Prolongation des négociations ?
Personne ne sait encore si la grève aura lieu, car les deux parties s'épanchent très peu. L'ancienne star de la série Une nounou d'enfer et présidente du SAG-AFTRA, Fran Drescher, a publié un message vidéo vendredi pour faire état de "négociations extrêmement productives", et a promis un "accord décisif". Mais le négociateur en chef du syndicat, Duncan Crabtree-Ireland, s'est inquiété de la "fenêtre très étroite" pour parvenir à un accord. De quoi alimenter les spéculations sur une possible prolongation temporaire des négociations.
La question de l'intelligence artificielle complique également les pourparlers, car les acteurs veulent des garanties pour réglementer son utilisation future, notamment en matière de clonage vocal. "Il n'existe actuellement aucune protection contre le fait qu'un producteur prenne notre voix, notre image", pour l'utiliser à sa guise, sans avoir besoin de payer les acteurs, rappelle Rebecca Metz.

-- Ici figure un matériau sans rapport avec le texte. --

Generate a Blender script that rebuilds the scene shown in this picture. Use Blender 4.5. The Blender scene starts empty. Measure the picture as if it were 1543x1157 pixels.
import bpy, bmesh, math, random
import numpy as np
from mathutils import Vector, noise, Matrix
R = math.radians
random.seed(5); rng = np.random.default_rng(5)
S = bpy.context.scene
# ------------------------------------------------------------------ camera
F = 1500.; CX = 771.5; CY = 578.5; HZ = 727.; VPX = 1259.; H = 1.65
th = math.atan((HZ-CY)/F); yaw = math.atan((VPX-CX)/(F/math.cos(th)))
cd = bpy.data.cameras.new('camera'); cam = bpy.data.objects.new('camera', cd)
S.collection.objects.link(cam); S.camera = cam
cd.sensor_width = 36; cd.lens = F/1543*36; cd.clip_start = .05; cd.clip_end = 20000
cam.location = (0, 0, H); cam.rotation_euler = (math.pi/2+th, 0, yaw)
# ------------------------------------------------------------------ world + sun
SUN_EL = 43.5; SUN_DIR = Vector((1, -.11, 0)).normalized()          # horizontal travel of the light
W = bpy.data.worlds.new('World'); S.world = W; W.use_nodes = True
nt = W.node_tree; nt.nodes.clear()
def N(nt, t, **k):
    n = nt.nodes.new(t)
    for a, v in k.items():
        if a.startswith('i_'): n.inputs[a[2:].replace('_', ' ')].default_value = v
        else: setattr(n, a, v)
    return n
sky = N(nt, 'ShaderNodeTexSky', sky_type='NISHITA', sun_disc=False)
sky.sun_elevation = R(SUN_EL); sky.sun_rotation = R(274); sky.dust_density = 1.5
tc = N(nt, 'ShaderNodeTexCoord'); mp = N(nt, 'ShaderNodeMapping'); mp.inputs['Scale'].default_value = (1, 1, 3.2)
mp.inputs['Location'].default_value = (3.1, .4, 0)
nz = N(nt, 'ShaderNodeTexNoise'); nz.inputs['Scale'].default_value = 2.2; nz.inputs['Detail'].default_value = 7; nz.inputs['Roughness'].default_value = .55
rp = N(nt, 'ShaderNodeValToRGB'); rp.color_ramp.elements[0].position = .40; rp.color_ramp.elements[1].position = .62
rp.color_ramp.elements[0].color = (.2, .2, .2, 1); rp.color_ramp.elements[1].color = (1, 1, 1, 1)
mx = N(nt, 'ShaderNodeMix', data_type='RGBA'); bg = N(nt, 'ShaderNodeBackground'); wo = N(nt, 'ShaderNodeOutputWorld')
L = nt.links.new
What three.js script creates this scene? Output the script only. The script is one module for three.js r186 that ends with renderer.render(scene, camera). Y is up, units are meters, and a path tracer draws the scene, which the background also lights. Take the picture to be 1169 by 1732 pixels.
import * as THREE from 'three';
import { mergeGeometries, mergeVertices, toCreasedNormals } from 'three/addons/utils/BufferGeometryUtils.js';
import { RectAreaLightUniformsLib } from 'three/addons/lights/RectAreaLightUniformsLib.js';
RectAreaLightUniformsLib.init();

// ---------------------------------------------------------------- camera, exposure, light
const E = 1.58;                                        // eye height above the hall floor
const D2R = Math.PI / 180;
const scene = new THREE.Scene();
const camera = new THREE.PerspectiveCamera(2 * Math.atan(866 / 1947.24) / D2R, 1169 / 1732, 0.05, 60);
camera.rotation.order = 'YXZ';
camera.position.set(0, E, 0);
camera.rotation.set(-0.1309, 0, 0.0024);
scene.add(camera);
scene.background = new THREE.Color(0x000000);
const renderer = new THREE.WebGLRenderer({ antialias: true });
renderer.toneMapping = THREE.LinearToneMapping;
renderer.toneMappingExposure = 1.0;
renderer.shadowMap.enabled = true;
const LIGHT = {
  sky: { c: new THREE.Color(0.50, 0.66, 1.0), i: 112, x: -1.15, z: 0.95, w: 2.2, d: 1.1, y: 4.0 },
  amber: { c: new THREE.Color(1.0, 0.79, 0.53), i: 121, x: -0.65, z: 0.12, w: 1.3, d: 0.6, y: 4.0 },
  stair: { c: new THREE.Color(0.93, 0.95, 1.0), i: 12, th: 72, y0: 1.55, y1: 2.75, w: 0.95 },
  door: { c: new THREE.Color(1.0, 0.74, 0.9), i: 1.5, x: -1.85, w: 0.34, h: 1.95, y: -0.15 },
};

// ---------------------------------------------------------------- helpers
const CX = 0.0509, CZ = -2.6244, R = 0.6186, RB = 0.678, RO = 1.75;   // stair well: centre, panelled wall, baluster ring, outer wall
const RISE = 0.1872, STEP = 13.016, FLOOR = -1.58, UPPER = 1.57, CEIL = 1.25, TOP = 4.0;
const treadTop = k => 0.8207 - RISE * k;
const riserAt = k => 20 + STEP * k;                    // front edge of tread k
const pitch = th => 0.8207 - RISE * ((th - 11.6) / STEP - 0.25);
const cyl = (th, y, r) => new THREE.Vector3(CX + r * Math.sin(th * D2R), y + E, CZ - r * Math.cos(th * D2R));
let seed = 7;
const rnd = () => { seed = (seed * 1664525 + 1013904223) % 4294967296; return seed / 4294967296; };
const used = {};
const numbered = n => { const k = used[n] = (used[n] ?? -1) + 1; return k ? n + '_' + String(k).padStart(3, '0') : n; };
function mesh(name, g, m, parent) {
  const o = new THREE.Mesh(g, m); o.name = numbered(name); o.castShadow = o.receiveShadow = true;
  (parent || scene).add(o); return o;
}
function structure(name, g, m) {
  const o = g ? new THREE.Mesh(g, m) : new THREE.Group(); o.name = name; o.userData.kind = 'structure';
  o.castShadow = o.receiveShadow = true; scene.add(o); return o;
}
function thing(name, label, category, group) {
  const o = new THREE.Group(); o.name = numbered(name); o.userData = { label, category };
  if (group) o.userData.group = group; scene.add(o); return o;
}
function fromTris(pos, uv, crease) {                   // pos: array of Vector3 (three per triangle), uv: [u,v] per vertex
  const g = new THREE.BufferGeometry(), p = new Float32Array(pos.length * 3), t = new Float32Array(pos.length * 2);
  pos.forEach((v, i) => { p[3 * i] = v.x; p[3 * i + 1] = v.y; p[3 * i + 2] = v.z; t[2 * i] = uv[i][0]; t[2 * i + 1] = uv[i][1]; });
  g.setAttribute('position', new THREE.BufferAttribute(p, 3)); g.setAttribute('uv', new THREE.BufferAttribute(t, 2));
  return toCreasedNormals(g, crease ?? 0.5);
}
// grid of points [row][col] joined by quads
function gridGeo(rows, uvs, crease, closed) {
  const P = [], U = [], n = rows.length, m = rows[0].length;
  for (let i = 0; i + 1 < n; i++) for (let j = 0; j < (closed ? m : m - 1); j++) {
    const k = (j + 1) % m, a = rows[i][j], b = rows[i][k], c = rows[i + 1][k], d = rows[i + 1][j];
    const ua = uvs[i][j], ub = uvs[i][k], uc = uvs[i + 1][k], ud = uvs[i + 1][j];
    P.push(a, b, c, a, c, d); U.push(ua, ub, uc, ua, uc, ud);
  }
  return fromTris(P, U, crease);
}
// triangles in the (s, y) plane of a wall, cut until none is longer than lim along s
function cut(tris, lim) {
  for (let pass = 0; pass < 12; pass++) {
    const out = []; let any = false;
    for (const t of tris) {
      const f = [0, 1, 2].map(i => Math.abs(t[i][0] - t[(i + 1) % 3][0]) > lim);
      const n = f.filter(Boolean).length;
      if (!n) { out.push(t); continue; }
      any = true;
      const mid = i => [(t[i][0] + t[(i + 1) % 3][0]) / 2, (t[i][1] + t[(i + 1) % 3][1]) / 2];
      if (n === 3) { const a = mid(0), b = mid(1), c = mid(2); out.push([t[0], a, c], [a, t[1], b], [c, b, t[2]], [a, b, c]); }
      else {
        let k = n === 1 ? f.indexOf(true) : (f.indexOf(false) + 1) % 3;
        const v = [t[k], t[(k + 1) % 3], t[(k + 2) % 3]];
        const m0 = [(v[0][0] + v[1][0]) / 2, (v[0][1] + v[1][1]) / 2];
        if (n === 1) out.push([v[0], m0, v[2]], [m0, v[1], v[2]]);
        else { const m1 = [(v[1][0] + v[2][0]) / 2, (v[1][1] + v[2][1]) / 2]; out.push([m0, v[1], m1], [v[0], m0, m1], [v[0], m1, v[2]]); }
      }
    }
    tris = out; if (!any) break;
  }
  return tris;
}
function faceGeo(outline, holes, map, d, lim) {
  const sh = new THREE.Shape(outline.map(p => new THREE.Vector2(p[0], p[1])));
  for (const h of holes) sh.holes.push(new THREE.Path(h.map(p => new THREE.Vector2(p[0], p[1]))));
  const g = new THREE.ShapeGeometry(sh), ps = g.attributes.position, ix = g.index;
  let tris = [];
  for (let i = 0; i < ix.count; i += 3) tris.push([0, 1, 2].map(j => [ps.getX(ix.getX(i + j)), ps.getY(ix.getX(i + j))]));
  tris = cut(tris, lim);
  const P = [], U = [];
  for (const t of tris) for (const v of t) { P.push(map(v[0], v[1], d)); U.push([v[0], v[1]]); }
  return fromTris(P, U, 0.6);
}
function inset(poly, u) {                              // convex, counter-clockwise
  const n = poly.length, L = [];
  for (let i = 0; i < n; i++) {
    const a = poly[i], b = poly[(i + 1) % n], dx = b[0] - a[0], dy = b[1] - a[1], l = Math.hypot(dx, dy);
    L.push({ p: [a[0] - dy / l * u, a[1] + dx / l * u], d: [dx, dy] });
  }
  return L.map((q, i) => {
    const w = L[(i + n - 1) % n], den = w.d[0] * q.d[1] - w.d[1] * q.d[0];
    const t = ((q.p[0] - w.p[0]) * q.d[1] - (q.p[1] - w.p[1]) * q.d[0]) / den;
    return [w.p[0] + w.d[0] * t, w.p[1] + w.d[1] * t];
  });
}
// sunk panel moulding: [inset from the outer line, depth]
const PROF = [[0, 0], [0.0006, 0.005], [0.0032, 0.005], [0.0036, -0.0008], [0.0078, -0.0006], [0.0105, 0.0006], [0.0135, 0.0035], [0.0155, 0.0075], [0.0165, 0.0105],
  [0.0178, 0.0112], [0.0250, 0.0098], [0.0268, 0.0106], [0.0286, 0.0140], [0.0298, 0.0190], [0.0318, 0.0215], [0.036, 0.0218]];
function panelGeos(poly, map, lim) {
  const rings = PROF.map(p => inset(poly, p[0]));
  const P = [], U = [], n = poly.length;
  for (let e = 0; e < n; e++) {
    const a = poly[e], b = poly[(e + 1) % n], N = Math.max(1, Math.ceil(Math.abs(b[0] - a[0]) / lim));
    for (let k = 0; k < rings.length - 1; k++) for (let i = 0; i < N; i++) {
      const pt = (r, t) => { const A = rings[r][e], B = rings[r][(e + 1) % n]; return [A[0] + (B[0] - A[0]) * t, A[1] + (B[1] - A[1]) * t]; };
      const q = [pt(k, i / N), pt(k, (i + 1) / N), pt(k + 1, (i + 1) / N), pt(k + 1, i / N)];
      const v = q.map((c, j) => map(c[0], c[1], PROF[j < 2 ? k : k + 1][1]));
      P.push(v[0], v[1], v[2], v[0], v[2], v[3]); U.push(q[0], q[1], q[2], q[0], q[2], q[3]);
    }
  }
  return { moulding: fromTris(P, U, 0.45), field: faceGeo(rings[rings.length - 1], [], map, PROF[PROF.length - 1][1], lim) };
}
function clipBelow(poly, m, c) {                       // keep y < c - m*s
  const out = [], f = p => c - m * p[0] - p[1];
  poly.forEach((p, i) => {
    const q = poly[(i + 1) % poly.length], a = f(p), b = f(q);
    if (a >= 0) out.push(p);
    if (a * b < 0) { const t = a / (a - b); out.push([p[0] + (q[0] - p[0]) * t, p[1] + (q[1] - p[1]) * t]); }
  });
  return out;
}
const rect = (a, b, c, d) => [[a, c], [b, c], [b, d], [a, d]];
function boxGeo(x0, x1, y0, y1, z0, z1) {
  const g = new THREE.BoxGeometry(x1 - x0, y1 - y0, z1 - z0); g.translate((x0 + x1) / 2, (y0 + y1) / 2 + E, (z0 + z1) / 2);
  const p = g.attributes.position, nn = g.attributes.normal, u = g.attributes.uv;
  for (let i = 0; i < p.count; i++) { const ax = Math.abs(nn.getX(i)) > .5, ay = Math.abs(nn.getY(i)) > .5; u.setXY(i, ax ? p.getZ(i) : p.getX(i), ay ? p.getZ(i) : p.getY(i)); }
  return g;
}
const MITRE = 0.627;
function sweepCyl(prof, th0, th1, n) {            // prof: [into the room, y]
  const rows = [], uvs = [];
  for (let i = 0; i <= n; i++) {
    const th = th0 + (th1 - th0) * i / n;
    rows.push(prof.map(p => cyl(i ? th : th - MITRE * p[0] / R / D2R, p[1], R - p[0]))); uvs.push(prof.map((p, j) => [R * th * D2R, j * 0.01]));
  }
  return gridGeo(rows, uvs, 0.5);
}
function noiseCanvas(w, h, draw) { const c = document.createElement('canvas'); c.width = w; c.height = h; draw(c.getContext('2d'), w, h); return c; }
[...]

Les interprètes souhaitent également réguler les "auditions auto-enregistrées", devenues monnaie courante avec la pandémie : les studios réclament aux candidats de se filmer avec des logiciels comme Zoom, ce qui leur impose d'apprendre des scènes de plus en plus longues, sans rémunération, et les prive du retour des directeurs de casting. "Parler devant une caméra chez soi, en sachant qu'on n'aura jamais de réponse, c'est s'éloigner de ce qu'est le métier d'acteur", déplore l'actrice.